Este mes la Corte Suprema ha dado cuenta de la complejidad de nuestro diseño institucional para la evaluación ambiental. En el asunto Seafood (SCS, 20.3.2018, Rol Nº27.932-2017) en donde se debatían las competencias de la Gobernación Marítima para observar materias asociadas a la ley de concesiones acuícolas durante la tramitación en el SEIA. Mientras la tesis del titular del proyecto era que las cuestiones asociadas a dichas normas debían discutirse en el respectivo procedimiento concesional —en particular la extensión de la zona objeto de la concesión— para el organismo administrativo, el Tribunal Ambiental y la Corte Suprema, todas las cuestiones ambientales —incluidas las vinculadas con las normas sectoriales— debían discutirse dentro del SEIA, sencillamente porque la aplicación de esas normas al proyecto debían ser calificadas de ambientales en términos amplios, especialmente considerando los propósitos de protección que dichas normas sectoriales tienen y la existencia de un único procedimiento con esa finalidad.

El fallo de la Corte es consecuencia inevitable de dicho diseño, uno que pretende conjugar evaluación de impacto con autorización de funcionamiento integrado. Esa combinación, sólo genera incentivos al arbitraje regulatorio en que cualquiera de los sujetos que interviene en el procedimiento administrativo puede beneficiarse de las inconsistencias de la operación de este, en ocasiones será el titular del proyecto y en otras las comunidades, lo que afecta en el largo plazo la coherencia de las decisiones públicas, especialmente en un modelo que funciona sobre el caso a caso y es indiferente a la planificación.

Esta cuestión es relevante sobre todo en el actual contexto del debate público sobre el SEIA, porque mientras hace algunos años le atribuíamos la responsabilidad por la judicialización de proyectos, hoy la preocupación es la gestión, los tiempos y la operación de este. En efecto, mientras el segundo mandato de la Presidenta Bachelet conformó una comisión asesora destinada a recomendar mejoras al SEIA focalizándose en reglas que permitieran un funcionamiento expedito considerando especialmente los proyectos complejos, criterio que la nueva administración del Presidente Piñera ha indicado que resulta conveniente continuar, por la otra el sector privado ha puesto énfasis en esta reforma considerando especialmente el efecto de la deseada autorización en los proyectos de inversión.

El problema, sin embargo, pareciera estar en la búsqueda de dos objetivos que se hacen cada vez más difíciles de conciliar: la evaluación de impacto como satisfacción genuina de información para valorar las consecuencias ambientales futuras con la obtención de permisos de operación rápidos y expeditos. Lo primero tiene que ver con los estándares y metodologías de evaluación, lo segundo con la simplificación de permisos.

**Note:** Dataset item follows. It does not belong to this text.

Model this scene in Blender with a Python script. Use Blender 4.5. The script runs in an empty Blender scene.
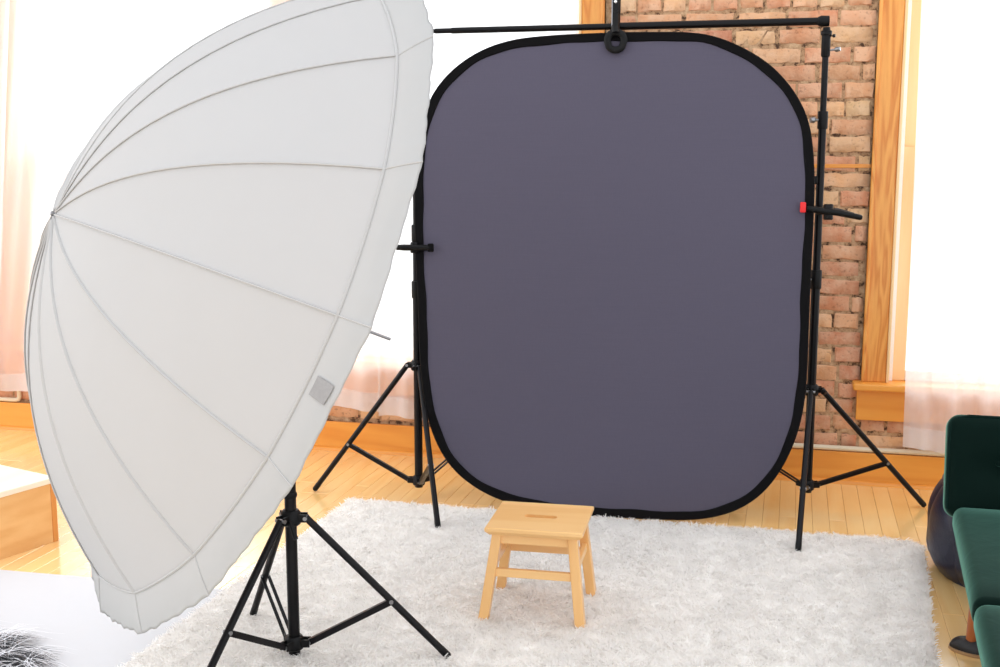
import bpy, bmesh, math, random
import numpy as np
from mathutils import Vector, Matrix

rnd = random.Random(7)
nrs = np.random.RandomState(11)
scene = bpy.context.scene
COL = scene.collection
PI = math.pi

# ------------------------------------------------------------------ camera
cam_d = bpy.data.cameras.new('camera')
cam_d.sensor_width = 36.0
cam_d.lens = 1170.0 / 1000.0 * 36.0
cam_d.clip_start = 0.05
cam = bpy.data.objects.new('camera', cam_d)
COL.objects.link(cam)
cam.location = (0, 0, 1.45)
cam.rotation_euler = (math.radians(90 - 8.9), 0, math.radians(14))
scene.camera = cam

# ------------------------------------------------------------------ sky and light
world = bpy.data.worlds.new('overcast_sky')
scene.world = world
world.use_nodes = True
bg = world.node_tree.nodes['Background']
bg.inputs[0].default_value = (0.965, 0.985, 1.03, 1)
bg.inputs[1].default_value = 1.45


def area_light(name, loc, aim, sx, sy, power, color=(1, 1, 1)):
    d = bpy.data.lights.new(name, 'AREA')
    d.shape = 'RECTANGLE'
    d.size, d.size_y = sx, sy
    d.energy = power
    d.color = color
    o = bpy.data.objects.new(name, d)
    COL.objects.link(o)
    o.location = loc
    o.rotation_euler = (Vector(aim) - Vector(loc)).to_track_quat('-Z', 'Y').to_euler()
    return o


# daylight of the tall windows along the left side of the studio
area_light('side_window_daylight', (-5.6, 2.2, 1.8), (-1.0, 3.4, 0.6), 4.0, 2.4, 50, (1.0, 1.0, 1.0))

# open sky over the street: daylight that falls in through the windows
area_light('street_sky_daylight', (-1.2, 7.6, 3.0), (-1.2, 4.0, 0.4), 9.0, 2.6, 420, (1.0, 1.0, 1.0))

scene.view_settings.view_transform = 'Standard'
scene.view_settings.look = 'None'
scene.view_settings.gamma = 1.0
scene.view_settings.use_curve_mapping = False
scene.view_settings.exposure = 0.15
scene.cycles.max_bounces = 12
scene.cycles.diffuse_bounces = 8
scene.cycles.transparent_max_bounces = 16


# ------------------------------------------------------------------ materials
def srgb(r, g, b):
    def f(c):
        c /= 255.0
        return c / 12.92 if c <= 0.04045 else ((c + 0.055) / 1.055) ** 2.4
    return (f(r), f(g), f(b), 1)


class NT:
    def __init__(self, name):
        self.m = bpy.data.materials.new(name)
        self.m.use_nodes = True
        self.t = self.m.node_tree
        self.b = self.t.nodes['Principled BSDF']
        self.out = self.t.nodes['Material Output']

    def n(self, kind, **kw):
        nd = self.t.nodes.new(kind)
        for k, v in kw.items():
            setattr(nd, k, v)
        return nd

    def l(self, a, b):
        self.t.links.new(a, b)

    def coords(self, scale=(1, 1, 1), per_object=False, rot=(0, 0, 0)):
        tc = self.n('ShaderNodeTexCoord')
        mp = self.n('ShaderNodeMapping')
        mp.inputs['Scale'].default_value = scale
        mp.inputs['Rotation'].default_value = rot
        self.l(tc.outputs['Object'], mp.inputs['Vector'])
        if per_object:
            oi = self.n('ShaderNodeObjectInfo')
            mu = self.n('ShaderNodeMath', operation='MULTIPLY')
            mu.inputs[1].default_value = 37.0
            self.l(oi.outputs['Random'], mu.inputs[0])
            self.l(mu.outputs[0], mp.inputs['Location'])
        return mp.outputs[0]

    def noise(self, vec, scale, detail=3, rough=0.55, dist=0.0):
        nz = self.n('ShaderNodeTexNoise')
        nz.inputs['Scale'].default_value = scale
        nz.inputs['Detail'].default_value = detail
        nz.inputs['Roughness'].default_value = rough
        nz.inputs['Distortion'].default_value = dist
        self.l(vec, nz.inputs['Vector'])
        return nz.outputs['Fac']

    def ramp(self, fac, stops):
        r = self.n('ShaderNodeValToRGB')
        e = r.color_ramp.elements
        while len(e) < len(stops):
            e.new(0.5)
        for el, (p, c) in zip(e, stops):
            el.position = p
            el.color = c
        self.l(fac, r.inputs[0])
        return r.outputs[0]

    def mix(self, fac, a, b, blend='MIX'):
        mx = self.n('ShaderNodeMix', data_type='RGBA', blend_type=blend)
        for sock, v in ((mx.inputs[0], fac), (mx.inputs[6], a), (mx.inputs[7], b)):
            if hasattr(v, 'links'):
                self.l(v, sock)
            else:
                sock.default_value = v
        return mx.outputs[2]

    def bump(self, fac, strength, dist=0.01):
        bp = self.n('ShaderNodeBump')
        bp.inputs['Strength'].default_value = strength
        bp.inputs['Distance'].default_value = dist
        self.l(fac, bp.inputs['Height'])
        self.l(bp.outputs[0], self.b.inputs['Normal'])

    def set(self, **kw):
        for k, v in kw.items():
            s = self.b.inputs[k.replace('_', ' ')]
            if hasattr(v, 'links'):
                self.l(v, s)
            else:
                s.default_value = v
        return self


def plain(name, col, rough=0.5, metal=0.0, spec=0.5, noise=0.08, nscale=40):
    a = NT(name)
    f = a.noise(a.coords(), nscale)
    c2 = tuple(x * (1 - noise) for x in col[:3]) + (1,)
    a.set(Base_Color=a.mix(f, col, c2), Roughness=rough, Metallic=metal)
    a.b.inputs['Specular IOR Level'].default_value = spec
    return a.m


def wood(name, light, dark, axis='z', rough=0.35, ring=9.0, per_object=True, strength=1.0, vary=0.0, zoom=1.0):
    a = NT(name)
    s = {'x': (0.09, 1, 1), 'y': (1, 0.09, 1), 'z': (1, 1, 0.09)}[axis]
    s = tuple(x * zoom for x in s)
    v = a.coords(s, per_object)
    big = a.noise(v, 4.0, 2, 0.5, 0.4)
    mu = a.n('ShaderNodeMath', operation='MULTIPLY')
    mu.inputs[1].default_value = ring
    a.l(big, mu.inputs[0])
    fr = a.n('ShaderNodeMath', operation='PINGPONG')
    fr.inputs[1].default_value = 0.5
    a.l(mu.outputs[0], fr.inputs[0])
    rings = a.ramp(fr.outputs[0], [(0.05, (1, 1, 1, 1)), (0.28, (0.25, 0.25, 0.25, 1)), (0.5, (0, 0, 0, 1))])
    fine = a.noise(v, 90.0, 3, 0.6)
    f2 = a.mix(0.45, rings, fine)
    sc = a.n('ShaderNodeMath', operation='MULTIPLY')
    sc.inputs[1].default_value = strength
    a.l(f2, sc.inputs[0])
    c = a.mix(sc.outputs[0], light, dark)
    if vary:
        oi = a.n('ShaderNodeObjectInfo')
        hv = a.n('ShaderNodeHueSaturation')
        mr = a.n('ShaderNodeMapRange')
        mr.inputs[3].default_value = 1 - vary
        mr.inputs[4].default_value = 1 + vary
        a.l(oi.outputs['Random'], mr.inputs[0])
        a.l(mr.outputs[0], hv.inputs['Value'])
        a.l(c, hv.inputs['Color'])
        c = hv.outputs[0]
    a.set(Base_Color=c, Roughness=rough)
    a.bump(fine, 0.06, 0.002)
    return a.m


def sheer(name, col, opacity):
    a = NT(name)
    a.t.nodes.remove(a.b)
    v = a.coords((300, 300, 300))
    wv = a.noise(v, 3.0, 1)
    dif = a.n('ShaderNodeBsdfDiffuse')
    dif.inputs[0].default_value = col
    trl = a.n('ShaderNodeBsdfTranslucent')
    trl.inputs[0].default_value = col
    m1 = a.n('ShaderNodeMixShader')
    m1.inputs[0].default_value = 0.5
    a.l(dif.outputs[0], m1.inputs[1])
    a.l(trl.outputs[0], m1.inputs[2])
    tr = a.n('ShaderNodeBsdfTransparent')
    m2 = a.n('ShaderNodeMixShader')
    mr = a.n('ShaderNodeMapRange')
    mr.inputs[3].default_value = opacity - 0.06
    mr.inputs[4].default_value = opacity + 0.06
    a.l(wv, mr.inputs[0])
    a.l(mr.outputs[0], m2.inputs[0])
    a.l(tr.outputs[0], m2.inputs[1])
    a.l(m1.outputs[0], m2.inputs[2])
    a.l(m2.outputs[0], a.out.inputs[0])
    return a.m


def nylon(name, col, through):
    a = NT(name)
    a.t.nodes.remove(a.b)
    v = a.coords()
    f = a.noise(v, 6.0, 3)
    c = a.mix(f, col, tuple(x * 0.965 for x in col[:3]) + (1,))
    dif = a.n('ShaderNodeBsdfDiffuse')
    trl = a.n('ShaderNodeBsdfTranslucent')
    a.l(c, dif.inputs[0])
    a.l(c, trl.inputs[0])
    m1 = a.n('ShaderNodeMixShader')
    m1.inputs[0].default_value = through
    a.l(dif.outputs[0], m1.inputs[1])
    a.l(trl.outputs[0], m1.inputs[2])
    a.l(m1.outputs[0], a.out.inputs[0])
    return a.m


def brick_mat():
    a = NT('salmon_brick')
    oi = a.n('ShaderNodeObjectInfo')
    base = a.ramp(oi.outputs['Random'], [
        (0.0, srgb(198, 128, 94)), (0.2, srgb(218, 154, 116)), (0.4, srgb(230, 182, 134)),
        (0.58, srgb(198, 128, 94)), (0.78, srgb(224, 184, 136)), (1.0, srgb(182, 110, 80))])
    v = a.coords((1, 1, 1), True)
    f1 = a.noise(v, 14, 4, 0.65)
    f2 = a.noise(v, 60, 3, 0.6)
    spots = a.ramp(f1, [(0.34, (0, 0, 0, 1)), (0.62, (1, 1, 1, 1))])
    c = a.mix(spots, base, a.mix(0.45, base, srgb(226, 194, 164)))
    dk = a.ramp(f2, [(0.3, (1, 1, 1, 1)), (0.42, (0, 0, 0, 1))])
    mm = a.n('ShaderNodeMath', operation='MULTIPLY')
    mm.inputs[1].default_value = 0.4
    a.l(dk, mm.inputs[0])
    c = a.mix(mm.outputs[0], c, srgb(120, 72, 52))
    a.set(Base_Color=c, Roughness=0.9)
    a.b.inputs['Specular IOR Level'].default_value = 0.2
    a.bump(a.mix(0.5, f1, f2), 0.8, 0.012)
    return a.m


def leather(name, col, rough):
    a = NT(name)
    v = a.coords()
    f = a.noise(v, 9, 3, 0.5, 0.6)
    g = a.noise(v, 140, 2)
    a.set(Base_Color=a.mix(f, col, tuple(x * 0.7 for x in col[:3]) + (1,)), Roughness=rough)
    a.bump(a.mix(0.25, f, g), 0.35, 0.012)
    return a.m


def velvet(name, col, sheen, tint):
    a = NT(name)
    v = a.coords()
    f = a.noise(v, 7, 3, 0.6, 0.8)
    a.set(Base_Color=a.mix(f, col, tuple(x * 0.72 for x in col[:3]) + (1,)), Roughness=0.75)
    a.b.inputs['Specular IOR Level'].default_value = 0.05
    a.b.inputs['Sheen Weight'].default_value = sheen
    a.b.inputs['Sheen Roughness'].default_value = 0.3
    a.b.inputs['Sheen Tint'].default_value = tint
    a.bump(f, 0.15, 0.01)
    return a.m


def cotton(name, col, col2):
    a = NT(name)
    w1 = a.noise(a.coords((3, 3, 160)), 3.0, 2)
    w2 = a.noise(a.coords((160, 160, 3)), 3.0, 2)
    f = a.mix(0.5, w1, w2)
    a.set(Base_Color=a.mix(f, col, col2), Roughness=0.9)
    a.b.inputs['Specular IOR Level'].default_value = 0.15
    a.b.inputs['Sheen Weight'].default_value = 0.12
    a.bump(f, 0.08, 0.002)
    return a.m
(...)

La pretensión de cumplir satisfactoriamente los estándares de una evaluación ambiental adecuada con la gestión de múltiples permisos sectoriales en tiempos breves resulta de gran dificultad, sencillamente porque estamos tratando de conjugar objetivos que responden a fines distintos. La implementación de nuestro SEIA desde 1997 ha transformado en evidente la necesidad de resolver este dilema.

¿Qué hacer entonces? Pareciera razonable discutir sobre una reforma estructural en donde distingamos la evaluación ambiental de grandes proyectos, de actividades sujetas a una autorización integrada y única, racionalizando la permisología administrativa y ampliando la participación ciudadana, especialmente cuando esta última aún tras la reforma ambiental de 2010 se encuentra confinada a hipótesis específicas que no se compadecen con las elementales reglas de intervención en cualquier procedimiento administrativo. Las preguntas para enfrentar esto, son relativamente conocidas en las evaluaciones comparadas desde hace algunos años. (CIEL, 1995)

Pero además, existe una consistente literatura que señala que el gran problema de las evaluaciones ambientales es concentrarse en los asuntos burocráticos de su gestión —el tiempo de su tramitación por ejemplo— olvidando las cuestiones esenciales asociadas a este instrumento, tales como las debilidades provenientes de la calidad de la información generada en las evaluaciones, la manera en que el Estado subutiliza la evidencia generada para mejorar sus políticas ambientales y reducir costos de medidas futuras, así como la amenaza que provoca la presión para que converjan al mismo tiempo la agilidad de las inversiones con la idoneidad de las evaluaciones ambientales. (Morgan, 2012).

Mientras mantengamos la superposición del procedimiento de evaluación ambiental con la permisología sectorial, seguiremos generando incentivos para preocuparnos exclusivamente de la burocratización del SEIA y su potencial judicialización como procedimiento administrativo, olvidándonos de la calidad de la evaluación. Salir de esa trampa es el desafío para el debate sobre la evaluación ambiental en el período que viene.